Begin Input rows

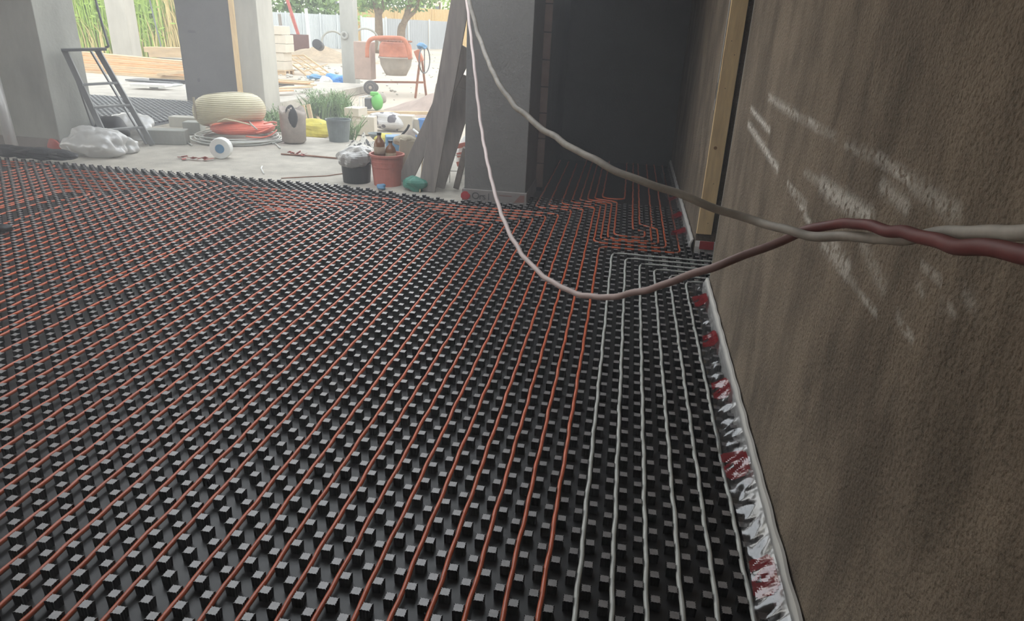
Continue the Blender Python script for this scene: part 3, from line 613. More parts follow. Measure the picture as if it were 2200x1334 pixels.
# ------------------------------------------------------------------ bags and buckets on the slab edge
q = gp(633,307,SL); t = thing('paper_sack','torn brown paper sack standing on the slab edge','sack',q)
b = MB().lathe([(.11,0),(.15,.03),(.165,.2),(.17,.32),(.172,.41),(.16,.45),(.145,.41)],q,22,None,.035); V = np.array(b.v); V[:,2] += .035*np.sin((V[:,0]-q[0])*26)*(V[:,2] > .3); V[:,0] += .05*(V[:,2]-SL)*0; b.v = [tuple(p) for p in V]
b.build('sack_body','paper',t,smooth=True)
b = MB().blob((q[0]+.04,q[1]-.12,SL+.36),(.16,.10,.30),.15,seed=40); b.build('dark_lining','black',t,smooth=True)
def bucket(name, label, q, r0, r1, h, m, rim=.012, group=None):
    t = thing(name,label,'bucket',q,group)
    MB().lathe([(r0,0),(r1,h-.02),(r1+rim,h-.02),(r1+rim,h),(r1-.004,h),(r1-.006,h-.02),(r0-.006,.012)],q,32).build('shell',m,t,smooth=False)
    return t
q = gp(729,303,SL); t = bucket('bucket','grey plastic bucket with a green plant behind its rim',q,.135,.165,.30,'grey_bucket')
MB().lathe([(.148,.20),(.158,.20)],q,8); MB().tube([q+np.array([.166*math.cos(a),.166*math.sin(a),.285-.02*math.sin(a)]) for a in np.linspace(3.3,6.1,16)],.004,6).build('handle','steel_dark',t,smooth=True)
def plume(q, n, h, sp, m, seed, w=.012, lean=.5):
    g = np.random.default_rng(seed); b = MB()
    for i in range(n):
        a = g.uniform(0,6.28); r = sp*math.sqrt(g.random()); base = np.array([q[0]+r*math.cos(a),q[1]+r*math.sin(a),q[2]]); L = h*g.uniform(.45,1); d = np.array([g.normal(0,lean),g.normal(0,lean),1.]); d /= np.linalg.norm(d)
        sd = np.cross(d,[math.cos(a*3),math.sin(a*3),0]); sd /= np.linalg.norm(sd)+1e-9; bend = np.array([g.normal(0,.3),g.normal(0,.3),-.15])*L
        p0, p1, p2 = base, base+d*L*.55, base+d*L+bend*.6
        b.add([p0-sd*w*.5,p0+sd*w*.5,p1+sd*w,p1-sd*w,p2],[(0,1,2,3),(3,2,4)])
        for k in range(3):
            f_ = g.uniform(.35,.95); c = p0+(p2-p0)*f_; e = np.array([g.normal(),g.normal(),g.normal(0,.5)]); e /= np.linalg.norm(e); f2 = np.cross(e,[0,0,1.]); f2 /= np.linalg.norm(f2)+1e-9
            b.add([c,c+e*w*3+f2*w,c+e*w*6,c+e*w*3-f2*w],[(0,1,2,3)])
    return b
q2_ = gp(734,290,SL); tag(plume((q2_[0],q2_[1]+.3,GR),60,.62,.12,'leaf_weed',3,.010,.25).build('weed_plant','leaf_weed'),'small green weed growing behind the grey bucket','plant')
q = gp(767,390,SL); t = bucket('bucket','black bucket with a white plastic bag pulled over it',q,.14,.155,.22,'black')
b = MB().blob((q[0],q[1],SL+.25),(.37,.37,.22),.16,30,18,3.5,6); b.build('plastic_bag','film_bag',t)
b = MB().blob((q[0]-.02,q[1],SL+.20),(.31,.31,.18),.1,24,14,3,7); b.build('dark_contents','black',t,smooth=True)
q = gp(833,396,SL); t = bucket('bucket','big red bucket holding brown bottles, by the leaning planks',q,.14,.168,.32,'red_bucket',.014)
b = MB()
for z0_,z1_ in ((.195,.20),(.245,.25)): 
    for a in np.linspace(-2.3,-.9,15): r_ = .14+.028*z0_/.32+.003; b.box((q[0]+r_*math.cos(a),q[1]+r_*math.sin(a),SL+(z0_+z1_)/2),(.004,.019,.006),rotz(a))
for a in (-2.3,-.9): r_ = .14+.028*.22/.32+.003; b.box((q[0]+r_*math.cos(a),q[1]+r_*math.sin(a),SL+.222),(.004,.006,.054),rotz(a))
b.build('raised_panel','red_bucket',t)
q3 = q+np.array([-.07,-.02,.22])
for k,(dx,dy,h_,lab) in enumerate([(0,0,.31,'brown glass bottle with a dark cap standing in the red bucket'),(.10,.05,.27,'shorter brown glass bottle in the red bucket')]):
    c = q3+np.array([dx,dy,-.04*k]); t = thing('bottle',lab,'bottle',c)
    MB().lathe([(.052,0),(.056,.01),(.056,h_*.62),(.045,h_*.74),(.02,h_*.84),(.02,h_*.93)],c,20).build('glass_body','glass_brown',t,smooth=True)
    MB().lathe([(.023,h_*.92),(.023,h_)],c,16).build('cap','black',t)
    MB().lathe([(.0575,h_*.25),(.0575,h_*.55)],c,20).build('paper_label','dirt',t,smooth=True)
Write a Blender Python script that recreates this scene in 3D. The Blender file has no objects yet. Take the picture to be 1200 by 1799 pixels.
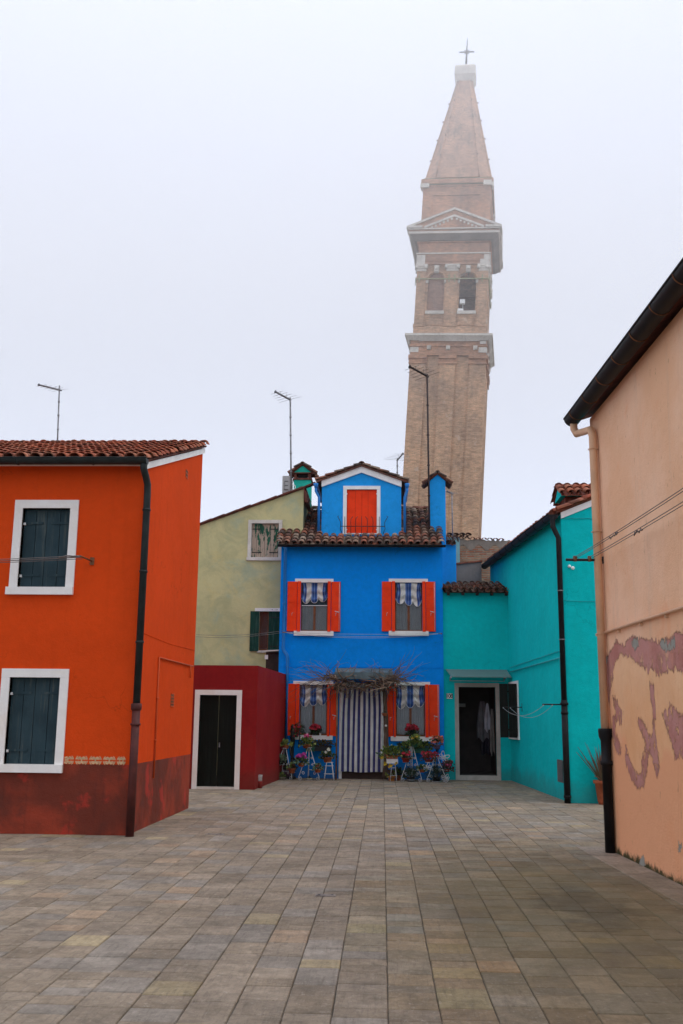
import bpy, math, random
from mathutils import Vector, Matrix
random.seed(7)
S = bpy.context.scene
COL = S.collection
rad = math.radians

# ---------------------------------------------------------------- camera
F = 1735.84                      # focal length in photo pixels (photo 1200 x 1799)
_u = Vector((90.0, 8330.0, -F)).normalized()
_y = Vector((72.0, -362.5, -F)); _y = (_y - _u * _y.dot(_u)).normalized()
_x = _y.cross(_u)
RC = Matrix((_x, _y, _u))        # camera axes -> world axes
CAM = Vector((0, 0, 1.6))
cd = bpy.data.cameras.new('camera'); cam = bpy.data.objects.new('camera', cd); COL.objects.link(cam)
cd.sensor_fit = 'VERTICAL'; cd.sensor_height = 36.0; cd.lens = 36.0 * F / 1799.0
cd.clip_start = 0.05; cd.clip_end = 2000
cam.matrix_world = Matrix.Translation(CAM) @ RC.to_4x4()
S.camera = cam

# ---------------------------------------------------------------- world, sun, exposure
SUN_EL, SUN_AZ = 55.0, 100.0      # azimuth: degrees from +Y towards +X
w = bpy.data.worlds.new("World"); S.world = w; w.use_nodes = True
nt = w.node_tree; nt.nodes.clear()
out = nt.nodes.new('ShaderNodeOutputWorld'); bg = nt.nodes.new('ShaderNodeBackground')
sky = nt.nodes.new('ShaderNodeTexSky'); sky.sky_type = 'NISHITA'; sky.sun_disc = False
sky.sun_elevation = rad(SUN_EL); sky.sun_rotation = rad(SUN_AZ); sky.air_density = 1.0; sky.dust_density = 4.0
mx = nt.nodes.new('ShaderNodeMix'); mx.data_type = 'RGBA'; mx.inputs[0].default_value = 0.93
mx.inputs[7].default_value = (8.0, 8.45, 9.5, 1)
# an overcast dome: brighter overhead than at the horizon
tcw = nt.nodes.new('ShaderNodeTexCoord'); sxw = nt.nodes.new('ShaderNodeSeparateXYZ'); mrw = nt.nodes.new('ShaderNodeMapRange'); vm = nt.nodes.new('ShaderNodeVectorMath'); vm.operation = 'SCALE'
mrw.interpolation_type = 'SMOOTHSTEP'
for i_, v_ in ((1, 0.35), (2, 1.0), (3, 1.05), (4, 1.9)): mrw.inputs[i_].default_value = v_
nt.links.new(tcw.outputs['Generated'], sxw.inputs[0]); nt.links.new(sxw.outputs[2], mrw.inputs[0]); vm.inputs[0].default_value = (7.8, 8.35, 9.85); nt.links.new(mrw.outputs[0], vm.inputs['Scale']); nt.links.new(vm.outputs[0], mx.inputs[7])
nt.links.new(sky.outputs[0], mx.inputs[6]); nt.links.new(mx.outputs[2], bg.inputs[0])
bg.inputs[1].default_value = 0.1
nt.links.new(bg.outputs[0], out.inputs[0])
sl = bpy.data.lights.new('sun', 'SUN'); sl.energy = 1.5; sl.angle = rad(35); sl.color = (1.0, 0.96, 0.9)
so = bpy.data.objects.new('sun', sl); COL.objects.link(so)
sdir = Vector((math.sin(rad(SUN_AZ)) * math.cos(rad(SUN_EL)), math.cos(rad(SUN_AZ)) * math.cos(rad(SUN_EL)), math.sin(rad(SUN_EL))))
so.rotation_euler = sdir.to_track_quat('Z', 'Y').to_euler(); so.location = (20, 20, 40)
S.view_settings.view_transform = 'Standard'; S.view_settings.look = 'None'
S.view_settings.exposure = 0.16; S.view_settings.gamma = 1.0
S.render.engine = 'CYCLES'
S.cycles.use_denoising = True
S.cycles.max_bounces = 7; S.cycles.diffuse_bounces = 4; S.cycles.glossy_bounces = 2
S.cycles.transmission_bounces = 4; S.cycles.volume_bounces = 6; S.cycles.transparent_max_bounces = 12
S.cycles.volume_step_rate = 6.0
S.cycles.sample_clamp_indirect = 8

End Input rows

Leave out the pictures and transcribe exactly the lines from the one containing "Write a Blender" through the one containing "rad = math.radians".

Write a Blender Python script that recreates this scene in 3D. The Blender file has no objects yet. Take the picture to be 1200 by 1799 pixels.
import bpy, math, random
from mathutils import Vector, Matrix
random.seed(7)
S = bpy.context.scene
COL = S.collection
rad = math.radians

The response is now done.